If wiping the disk really isn't an option then you have one or more of the
following
problems:

1) Production system with a lack of hardware spares

2) inadequate backup plan and execution.

People who state that wiping the disk isn't an option are screaming
at the top of their lungs for the hardware gremlins to explain what MTBF is
all about.

The gremlins will visit you, I guarentee.  And they always pick the very
best
times for it too.  I just hope (if this is your workplace) that your job
survives.

> For instance, is rebuilding world between point releases (e.g. 5.4 to
> 5.5) an okay idea, compared to across major releases (e.g. 5.5 to 6.2)?
>
>
> I'll do my own homework regarding this too, but I appreciate any
> nuggets of wisdom you might have!
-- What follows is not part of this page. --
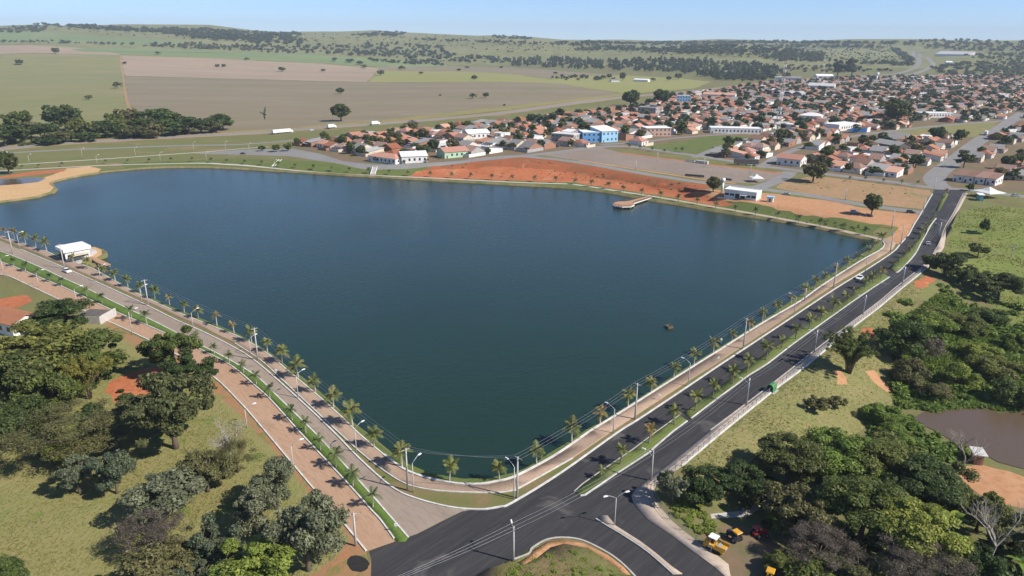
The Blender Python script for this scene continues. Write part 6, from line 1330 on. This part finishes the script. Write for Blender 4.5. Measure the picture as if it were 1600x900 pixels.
for i, (u, v, q, an) in enumerate([(803, 780, 62, 2.3), (958, 677, 46, 2.5), (1075, 603, 42, 2.5), (1240, 494, 34, 2.5), (1352, 424, 24, 2.5)]): lamp(u, v, q, an, 'curved street lamp on the right lakeside strip, ' + ordinal(i + 1) + ' counted from the near corner')
for i, (u, v, q, an) in enumerate([(459, 737, 50, 0.6), (386, 668, 36, .6), (207, 523, 40, .6), (121, 478, 30, .6), (61, 449, 26, .6), (7, 431, 30, .6)]): lamp(u, v, q, an, 'thin street lamp left of the brick-coloured lane, ' + ordinal(i + 1) + ' counted from the junction')
lamp(960, 821, 55, .35, 'tall white twin-arm street lamp on the triangular island', True)
for i, (u, v) in enumerate([(46, 256), (129, 247), (152, 257), (212, 245), (251, 253), (303, 237), (353, 236), (390, 239), (323, 253), (430, 265), (1045, 560), (492, 250), (440, 240), (936, 252), (785, 280)][:10]): lamp(u, v, 14, 1.2, 'small pale lamp post at the far left shore, ' + ordinal(i + 1) + ' counted')
def wire(a, b, x, sag, label):
    def top(r):
        c, s = math.cos(r.rotation_euler.z), math.sin(r.rotation_euler.z); return Vector((r.location.x + c * x - s * .16, r.location.y + s * x + c * .16, r.location.z + r['hg'] - .08))
    A = top(a); B = top(b) if not isinstance(b, Vector) else b + Vector((x * .8, x * .5, 0)); mb = MB(); N = 14
    mb.tube([A.lerp(B, t / N) - Vector((0, 0, sag * 4 * (t / N) * (1 - t / N))) for t in range(N + 1)], .022, 4, caps=False)
    o = mb.build('power_line', 'wire'); tag(o, label, 'power line', 'power lines')
SIDE = ['left-hand', 'middle', 'right-hand']
def span(a, b, where, sag=.7, xs=(-.85, 0, .85)):
    for i, x in enumerate(xs): wire(a, b, x, sag, SIDE[i % 3] + ' wire ' + where)
for i in range(4): span(U['R%d' % i], U['R%d' % (i + 1)], 'over the right lakeside, %s span from the corner' % ordinal(i + 1))
span(U['L0'], U['R0'], 'across the near lake corner')
for i in range(4): span(U['L%d' % i], U['L%d' % (i + 1)], 'over the left lakeside, %s span from the corner' % ordinal(i + 1))
for i in range(6): span(U['A%d' % i], U['A%d' % (i + 1)], 'along the avenue, %s span from the junction pole' % ordinal(i + 1))
span(U['A0'], G(470, 960, 9.5), 'leaving the junction pole towards the bottom left'); span(U['B0'], G(420, 1000, 9.0), 'leaving the wide crossarm pole', xs=(-1.0, 1.0))
# small things by the roads
def post(u, v, hg, name, label, cat, mat='white_paint'):
    p = T(u, v); r = empty(name, p); mb = MB(); mb.tube([(0, 0, -.1), (0, 0, hg)], .05, 6); mb.build('stake', 'galvanised', r); mb = MB(); mb.box((0, 0, hg - .1), (.55, .12, .6)); mb.build('plate', mat, r); tag(r, label, cat)
post(619, 832, 1.5, 'sign_post', 'small white sign at the tip of the palm median', 'sign'); post(1126, 541, 2.0, 'sign_post', 'small white sign on the right lakeside bank', 'sign'); post(432, 587, 1.4, 'sign_post', 'white box sign on the left lakeside strip', 'sign'); post(1030, 625, 1.2, 'sign_post', 'small sign on the avenue verge near the second pole', 'sign'); post(1122, 566, 1.2, 'sign_post', 'small sign on the avenue verge near the third pole', 'sign')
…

As far as me being an expert, I
> guess I'd categorize me somewhere in between complete newb and
> FreeBSD developer =)
>

The problem is that all of the ports and packages that you put on a server
change from release to release.  The developers of openssl, for example,
don't give a tinkers damn about how FreeBSD's upgrade process works,
when they are making changes in their code.

I run a number of FreeBSD servers and what I do is simply keep them patched
with security updates.  Every once in a while a security hole will be
discovered in a non-core program and if it's serious enough I'll go into the
port
and do a "make deinstall" followed by downloading and compiling the program
the "old fashioned way"  I shoot for a min of 3 years on the OS before even
thinking about updating, and when it's time to update the hardware has
generally reached the old rag stage anyway.